Mükemmel eğitimi, çağdaşlığı, ekip çalışmasına inanması, demokratlığı ve karşı fikre saygı duyması, insanı sevmesi, ruh ve akıl sağlığının yerinde olması, vatanseverliğin yanında Türkiye’yi yönetecek kişide, şu üç özellik mutlaka bulunmalıdır;
1) Beynini Kullanabilmesi 2) Tarih Bilmesi 3) Türk İnsanını Tanıması
Beynini kullanabilmesi;
Beynimiz için 1,5 kiloluk evren denir.
Beynimiz diğer organlarımıza benzemez. Doğarken sahip olduğumuz Kalp-Böbrek gibi organlarımız, öldüğümüz zaman fiziki gelişme dışında, aynı organlar olarak kalır.
Beynimiz ise hayatımız boyunca evrimleşme ve gelişme yeteneğine sahiptir. Ona yapması için yeni şeyler bulduğunuzda, sizi yeteneklerin kaynağı haline getirir. Beynimiz dünyayı yorumlamakla kalmaz, onu yaratmaya çalışır.
Bu yaratıcılık hiçbir bilgisayarın boy ölçüşemediği, canlı, daima yenilenen bir ilham kaynağıdır.
Bir insanın beynini kullanabilmesinin yolu, sorgulayıcı-araştırmacı-tartışmacı olmasıdır. “Biatsa biat, itaatsa itaat” diyen ve sorgulamadan her şeyi kabul eden insanlar, zavallıdırlar ve beyinleri gelişmez. Bunlar beyin yerine et taşırlar.
Tarih Bilmesi;
Bugün başımıza bela olan dertlerin hiçbiri yeni değildir.
Ülke yönetiminde görev alacak Siyasetçi-Asker ve Sivil üst düzey bürokratların özellikle yakın tarihi iyi bilmeleri ve tarihleriyle kavgalı olmamaları gerekir.
Yakın tarihi iyi bilen bir devlet yöneticisi, sadece Cumhuriyet dönemindeki
28 silahlı kalkışmayı, bunların gerçek nedenlerini, dış desteklerini de iyi bilir.

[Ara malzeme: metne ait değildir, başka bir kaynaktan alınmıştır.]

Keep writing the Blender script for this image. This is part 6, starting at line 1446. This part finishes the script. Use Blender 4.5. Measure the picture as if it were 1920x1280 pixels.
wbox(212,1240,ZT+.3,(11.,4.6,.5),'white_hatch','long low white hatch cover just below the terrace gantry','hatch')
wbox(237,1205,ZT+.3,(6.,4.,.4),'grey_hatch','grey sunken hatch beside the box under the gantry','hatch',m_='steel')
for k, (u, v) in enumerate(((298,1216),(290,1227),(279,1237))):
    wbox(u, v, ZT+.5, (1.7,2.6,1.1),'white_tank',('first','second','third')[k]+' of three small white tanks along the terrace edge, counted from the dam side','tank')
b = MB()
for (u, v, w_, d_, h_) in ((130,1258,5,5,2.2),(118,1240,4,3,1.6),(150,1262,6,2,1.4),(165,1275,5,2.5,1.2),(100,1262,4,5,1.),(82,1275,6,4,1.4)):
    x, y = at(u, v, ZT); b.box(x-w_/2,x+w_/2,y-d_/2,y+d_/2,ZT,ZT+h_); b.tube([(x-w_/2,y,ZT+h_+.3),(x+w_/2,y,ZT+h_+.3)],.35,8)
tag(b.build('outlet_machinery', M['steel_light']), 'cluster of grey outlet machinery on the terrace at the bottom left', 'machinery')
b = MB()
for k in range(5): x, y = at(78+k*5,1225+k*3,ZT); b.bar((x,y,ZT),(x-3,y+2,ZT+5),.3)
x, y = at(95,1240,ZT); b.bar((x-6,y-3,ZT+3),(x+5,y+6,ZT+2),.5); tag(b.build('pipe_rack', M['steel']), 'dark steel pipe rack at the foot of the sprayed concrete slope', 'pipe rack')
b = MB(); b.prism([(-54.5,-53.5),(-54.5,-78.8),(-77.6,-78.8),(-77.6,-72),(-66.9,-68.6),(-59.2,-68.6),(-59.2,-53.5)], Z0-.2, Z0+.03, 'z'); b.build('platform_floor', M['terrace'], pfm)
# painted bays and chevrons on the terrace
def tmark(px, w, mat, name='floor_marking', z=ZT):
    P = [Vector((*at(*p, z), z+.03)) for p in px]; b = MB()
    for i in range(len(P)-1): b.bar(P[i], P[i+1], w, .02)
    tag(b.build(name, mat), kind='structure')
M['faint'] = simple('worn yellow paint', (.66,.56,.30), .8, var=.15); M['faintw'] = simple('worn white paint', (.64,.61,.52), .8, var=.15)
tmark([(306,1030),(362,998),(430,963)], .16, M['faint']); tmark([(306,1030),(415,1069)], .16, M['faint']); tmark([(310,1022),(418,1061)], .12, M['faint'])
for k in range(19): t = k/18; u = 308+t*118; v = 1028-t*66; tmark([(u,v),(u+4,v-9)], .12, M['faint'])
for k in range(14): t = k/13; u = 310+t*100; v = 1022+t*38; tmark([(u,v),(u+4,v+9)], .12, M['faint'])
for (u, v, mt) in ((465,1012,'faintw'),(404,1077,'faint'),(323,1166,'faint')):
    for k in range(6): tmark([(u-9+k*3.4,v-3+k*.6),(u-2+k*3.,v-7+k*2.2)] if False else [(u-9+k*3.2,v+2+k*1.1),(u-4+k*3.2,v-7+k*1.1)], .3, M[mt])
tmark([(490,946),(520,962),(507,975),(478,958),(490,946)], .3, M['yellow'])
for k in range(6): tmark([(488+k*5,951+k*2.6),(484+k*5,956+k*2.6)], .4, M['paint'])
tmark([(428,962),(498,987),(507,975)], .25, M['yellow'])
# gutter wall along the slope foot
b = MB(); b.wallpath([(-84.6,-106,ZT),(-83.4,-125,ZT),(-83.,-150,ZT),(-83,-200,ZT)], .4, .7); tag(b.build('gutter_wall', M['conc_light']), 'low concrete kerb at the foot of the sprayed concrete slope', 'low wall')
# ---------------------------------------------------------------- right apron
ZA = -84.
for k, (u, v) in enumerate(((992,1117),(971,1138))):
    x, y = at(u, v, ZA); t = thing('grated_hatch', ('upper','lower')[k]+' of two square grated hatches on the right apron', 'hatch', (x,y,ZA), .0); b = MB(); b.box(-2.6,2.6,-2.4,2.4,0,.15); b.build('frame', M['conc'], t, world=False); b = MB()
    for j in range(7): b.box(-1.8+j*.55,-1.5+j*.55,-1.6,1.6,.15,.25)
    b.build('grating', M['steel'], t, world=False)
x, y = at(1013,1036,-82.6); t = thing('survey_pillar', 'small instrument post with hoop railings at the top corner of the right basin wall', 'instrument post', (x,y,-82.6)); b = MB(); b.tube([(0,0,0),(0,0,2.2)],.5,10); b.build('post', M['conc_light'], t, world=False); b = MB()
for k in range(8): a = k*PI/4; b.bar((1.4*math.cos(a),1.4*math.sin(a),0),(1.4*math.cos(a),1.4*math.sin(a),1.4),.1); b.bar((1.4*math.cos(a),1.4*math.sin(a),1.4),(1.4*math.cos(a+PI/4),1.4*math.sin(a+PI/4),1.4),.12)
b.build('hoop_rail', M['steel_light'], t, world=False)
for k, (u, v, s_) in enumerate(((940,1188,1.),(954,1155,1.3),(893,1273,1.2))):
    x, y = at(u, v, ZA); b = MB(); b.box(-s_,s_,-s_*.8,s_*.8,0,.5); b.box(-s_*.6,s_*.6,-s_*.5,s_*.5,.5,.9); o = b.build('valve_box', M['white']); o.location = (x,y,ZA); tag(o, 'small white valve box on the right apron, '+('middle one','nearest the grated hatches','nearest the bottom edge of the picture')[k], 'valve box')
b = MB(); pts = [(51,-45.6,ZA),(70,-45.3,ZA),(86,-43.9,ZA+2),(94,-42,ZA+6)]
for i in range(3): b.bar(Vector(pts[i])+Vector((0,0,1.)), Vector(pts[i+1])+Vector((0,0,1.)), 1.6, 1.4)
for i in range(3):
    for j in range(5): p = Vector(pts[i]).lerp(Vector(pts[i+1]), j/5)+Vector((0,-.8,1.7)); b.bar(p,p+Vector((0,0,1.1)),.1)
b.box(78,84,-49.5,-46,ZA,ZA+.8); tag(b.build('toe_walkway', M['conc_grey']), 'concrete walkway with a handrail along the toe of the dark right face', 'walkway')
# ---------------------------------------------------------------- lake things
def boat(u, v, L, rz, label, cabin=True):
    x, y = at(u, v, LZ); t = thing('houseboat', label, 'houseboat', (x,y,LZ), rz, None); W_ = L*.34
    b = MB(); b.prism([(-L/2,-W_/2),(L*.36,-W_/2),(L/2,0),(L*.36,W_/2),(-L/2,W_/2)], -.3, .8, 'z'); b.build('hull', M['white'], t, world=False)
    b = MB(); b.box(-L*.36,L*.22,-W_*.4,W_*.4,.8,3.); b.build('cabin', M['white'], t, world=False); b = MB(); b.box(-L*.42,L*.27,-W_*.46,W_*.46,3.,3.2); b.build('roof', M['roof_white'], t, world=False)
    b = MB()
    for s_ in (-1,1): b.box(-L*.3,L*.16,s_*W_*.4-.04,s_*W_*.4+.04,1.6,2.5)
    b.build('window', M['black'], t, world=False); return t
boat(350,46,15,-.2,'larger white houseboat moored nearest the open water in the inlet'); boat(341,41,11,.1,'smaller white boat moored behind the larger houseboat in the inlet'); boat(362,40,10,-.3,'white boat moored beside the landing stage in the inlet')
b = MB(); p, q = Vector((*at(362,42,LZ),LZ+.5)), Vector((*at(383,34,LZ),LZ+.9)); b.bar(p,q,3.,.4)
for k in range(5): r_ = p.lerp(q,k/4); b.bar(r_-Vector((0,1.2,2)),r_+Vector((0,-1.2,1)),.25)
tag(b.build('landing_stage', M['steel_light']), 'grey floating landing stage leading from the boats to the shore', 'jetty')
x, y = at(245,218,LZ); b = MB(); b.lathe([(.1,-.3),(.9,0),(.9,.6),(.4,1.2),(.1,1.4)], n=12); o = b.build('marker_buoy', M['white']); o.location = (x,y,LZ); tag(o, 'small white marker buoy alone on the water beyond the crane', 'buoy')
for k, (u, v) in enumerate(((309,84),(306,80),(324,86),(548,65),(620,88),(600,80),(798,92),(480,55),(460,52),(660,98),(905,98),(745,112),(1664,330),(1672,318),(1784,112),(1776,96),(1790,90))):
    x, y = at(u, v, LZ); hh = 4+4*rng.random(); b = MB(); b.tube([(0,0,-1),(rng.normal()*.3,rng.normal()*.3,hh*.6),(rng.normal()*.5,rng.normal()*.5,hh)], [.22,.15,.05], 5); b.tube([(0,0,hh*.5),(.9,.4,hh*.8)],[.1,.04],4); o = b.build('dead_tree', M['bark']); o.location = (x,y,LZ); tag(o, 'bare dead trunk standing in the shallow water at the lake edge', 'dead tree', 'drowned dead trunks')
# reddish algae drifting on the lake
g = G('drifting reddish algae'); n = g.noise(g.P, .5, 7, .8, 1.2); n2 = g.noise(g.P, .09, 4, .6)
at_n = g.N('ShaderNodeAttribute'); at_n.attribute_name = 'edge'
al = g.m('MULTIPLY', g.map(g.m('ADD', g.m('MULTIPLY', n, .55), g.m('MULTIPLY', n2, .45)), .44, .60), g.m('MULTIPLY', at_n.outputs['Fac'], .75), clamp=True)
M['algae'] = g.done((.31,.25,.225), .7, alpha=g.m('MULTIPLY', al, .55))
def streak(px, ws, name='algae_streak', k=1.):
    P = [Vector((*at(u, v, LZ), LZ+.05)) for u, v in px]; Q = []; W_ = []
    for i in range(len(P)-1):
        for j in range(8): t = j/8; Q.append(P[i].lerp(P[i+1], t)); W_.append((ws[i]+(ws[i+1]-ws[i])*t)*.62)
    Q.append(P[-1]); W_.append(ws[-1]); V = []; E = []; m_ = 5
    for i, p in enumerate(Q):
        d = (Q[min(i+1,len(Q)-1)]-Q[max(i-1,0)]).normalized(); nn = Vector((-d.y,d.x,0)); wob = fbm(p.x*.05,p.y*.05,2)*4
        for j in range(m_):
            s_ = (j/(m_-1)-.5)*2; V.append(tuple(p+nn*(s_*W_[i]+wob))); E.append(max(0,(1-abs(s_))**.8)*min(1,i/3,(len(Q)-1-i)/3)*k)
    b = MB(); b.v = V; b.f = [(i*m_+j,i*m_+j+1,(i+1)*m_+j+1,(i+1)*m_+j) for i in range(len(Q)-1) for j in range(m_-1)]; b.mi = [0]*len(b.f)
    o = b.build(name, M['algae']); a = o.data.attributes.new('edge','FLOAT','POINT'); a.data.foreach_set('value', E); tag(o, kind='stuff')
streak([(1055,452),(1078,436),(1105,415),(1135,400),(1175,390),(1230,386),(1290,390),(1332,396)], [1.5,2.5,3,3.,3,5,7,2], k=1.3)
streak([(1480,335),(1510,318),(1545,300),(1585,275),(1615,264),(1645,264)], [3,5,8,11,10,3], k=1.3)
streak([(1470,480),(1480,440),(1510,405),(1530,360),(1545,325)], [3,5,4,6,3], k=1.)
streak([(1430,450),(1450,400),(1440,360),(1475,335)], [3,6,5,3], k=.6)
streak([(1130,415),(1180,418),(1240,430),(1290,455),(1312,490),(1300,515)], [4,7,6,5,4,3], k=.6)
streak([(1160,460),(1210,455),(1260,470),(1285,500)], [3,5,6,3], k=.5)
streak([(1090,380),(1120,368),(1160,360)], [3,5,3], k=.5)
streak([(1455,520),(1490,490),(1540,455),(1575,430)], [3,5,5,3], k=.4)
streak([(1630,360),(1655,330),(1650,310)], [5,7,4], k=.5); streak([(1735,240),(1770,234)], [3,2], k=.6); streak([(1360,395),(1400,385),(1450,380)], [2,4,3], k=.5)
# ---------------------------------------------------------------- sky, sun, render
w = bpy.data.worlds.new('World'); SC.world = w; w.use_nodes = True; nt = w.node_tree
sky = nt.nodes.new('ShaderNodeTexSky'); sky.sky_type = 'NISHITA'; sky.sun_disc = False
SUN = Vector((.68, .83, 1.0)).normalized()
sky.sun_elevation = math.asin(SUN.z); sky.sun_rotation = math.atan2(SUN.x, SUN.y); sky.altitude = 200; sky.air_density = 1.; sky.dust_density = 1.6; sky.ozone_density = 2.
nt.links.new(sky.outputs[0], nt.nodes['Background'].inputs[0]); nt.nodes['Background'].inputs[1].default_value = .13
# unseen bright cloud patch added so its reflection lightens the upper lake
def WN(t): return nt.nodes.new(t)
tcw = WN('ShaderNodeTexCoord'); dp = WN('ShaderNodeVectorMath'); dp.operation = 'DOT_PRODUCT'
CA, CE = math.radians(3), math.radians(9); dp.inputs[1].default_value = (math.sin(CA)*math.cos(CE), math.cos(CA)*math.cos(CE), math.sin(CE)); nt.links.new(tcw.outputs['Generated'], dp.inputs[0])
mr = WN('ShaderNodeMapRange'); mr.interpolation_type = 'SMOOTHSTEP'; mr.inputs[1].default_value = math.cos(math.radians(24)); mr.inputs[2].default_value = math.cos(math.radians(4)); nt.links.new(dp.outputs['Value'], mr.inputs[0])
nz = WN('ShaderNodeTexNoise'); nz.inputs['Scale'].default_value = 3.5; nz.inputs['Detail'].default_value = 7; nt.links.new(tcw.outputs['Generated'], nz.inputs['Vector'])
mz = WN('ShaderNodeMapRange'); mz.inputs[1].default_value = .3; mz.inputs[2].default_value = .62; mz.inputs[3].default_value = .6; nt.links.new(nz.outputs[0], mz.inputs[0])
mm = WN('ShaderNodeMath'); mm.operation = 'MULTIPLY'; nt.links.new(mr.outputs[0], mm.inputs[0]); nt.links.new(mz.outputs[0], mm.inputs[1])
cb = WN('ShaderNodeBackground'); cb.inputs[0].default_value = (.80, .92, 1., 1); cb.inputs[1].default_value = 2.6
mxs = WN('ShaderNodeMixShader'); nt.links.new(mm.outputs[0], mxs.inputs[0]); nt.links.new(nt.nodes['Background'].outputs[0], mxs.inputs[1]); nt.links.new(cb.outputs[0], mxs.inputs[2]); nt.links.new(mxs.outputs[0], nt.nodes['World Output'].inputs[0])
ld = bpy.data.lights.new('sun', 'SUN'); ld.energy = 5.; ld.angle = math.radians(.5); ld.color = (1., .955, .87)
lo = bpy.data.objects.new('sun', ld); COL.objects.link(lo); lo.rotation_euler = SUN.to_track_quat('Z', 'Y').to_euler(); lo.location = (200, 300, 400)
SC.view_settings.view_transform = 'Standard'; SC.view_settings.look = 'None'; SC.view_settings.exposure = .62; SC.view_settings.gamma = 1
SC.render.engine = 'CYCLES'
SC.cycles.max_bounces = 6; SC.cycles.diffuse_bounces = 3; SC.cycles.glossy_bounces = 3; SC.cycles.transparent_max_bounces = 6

PKK Narko-Terör örgütünün, Özal’ın 1986 da dediği gibi “Üç beş eşkıyanın işi” olmadığını, bu hareketin uluslararası arenadan destek aldığını bilir, bu örgüte karşı kesin netice alacak politikalar uygular ve bu çıbanı söker atar.
Adına “Çözüm Süreci” dediği ihanet süreciyle kendi vatanına, kendi milletine tuzak kurmaz. Eğer taa Eski Ahit’ten bu yana, ülkemiz üzerinde yapılan hesapları bilmezseniz, saf-saf, ülkenizi bölecek bir projeye EŞBAŞKAN olursunuz.
Dünya tarihini, kendi tarihini ve özellikle yakın tarihini bilmeyen ve kendi tarihi ile kavgalı birini değil devletin başına, devletin kapısına bile sokmayacaksınız…
Türk İnsanını tanıması;
Ülke insanını tanımayan, ülkenin her yerini kendi yaşadığı yer gibi sanan, ülkenin bir ucunda yaşayan bir vatandaşın derdiyle ilgilenmeyen bir yönetici yanılmaya mahkûmdur.
Kendi insanını ve onun değerlerini tanımayan bilmeyen, onları çarpık ve yozlaşmış fikirler karşısında bilgilendirecek, savunacak eğitim sistemini kurmayan yöneticiler kaybedeceklerdir.
Kendi insanı ile gönül ilişkisini en iyi şekilde kurabilen lider Büyük Atatürk olmuştur. Kurtuluş Savaşımızın başında, bu günkü hiçbir iletişim aracı yok iken, Türk Milletini kendisine inandırıp peşine takabilmiştir.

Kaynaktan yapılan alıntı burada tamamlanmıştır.